Essay Writers Asked to Tackle Crucial Issues


This year, for the seventh annual Young Native Writers Essay Contest, Holland & Knight Charitable Foundation is asking participants to write about crucial issues facing their tribal communities. But the task doesn’t stop there. Students are also being asked to explain how they hope to help tackle that crucial issue to improve their community’s future.

This direction for the essays was also used in the 2011 contest and had Native American students tackling issues like the importance of education, clean water, putting an end to alcoholism and substance abuse, preserving culture, unemployment and curriculum in schools.

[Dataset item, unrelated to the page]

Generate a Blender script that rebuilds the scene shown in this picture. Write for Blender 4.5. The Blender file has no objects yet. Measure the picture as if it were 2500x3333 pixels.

“The contest is designed to encourage young Native American writers to explore their heritage while becoming positive forces in their communities,” reads a release from Holland & Knight, the law firm that sponsors the contest with the National Museum of the American Indian.

The contest is open to Native American high school students from all tribal communities in the United States.

“Indian youngsters have learned, better than any generation before them, how to ‘walk in two worlds,’” said Ben Nighthorse Campbell, a former U.S. Senator and current senior policy advisor with Holland & Knight. “Many have mastered the tools of the technological age while preserving the traditions vital to their culture. I am pleased that Holland & Knight and the National Museum of the American Indian have continued their partnership in providing a forum for these talented and thoughtful young people to offer their perspectives on issues of importance to all in Indian Country.”

Interested students can visit the contest website for rules and instructions on submitting essays. All essays must be submitted electronically by April 30, 2012.

Five finalists will be announced in June and those finalists will attend Scholar Week from July 8 to 14 in Washington, D.C., and receive a $2,500 scholarship for college.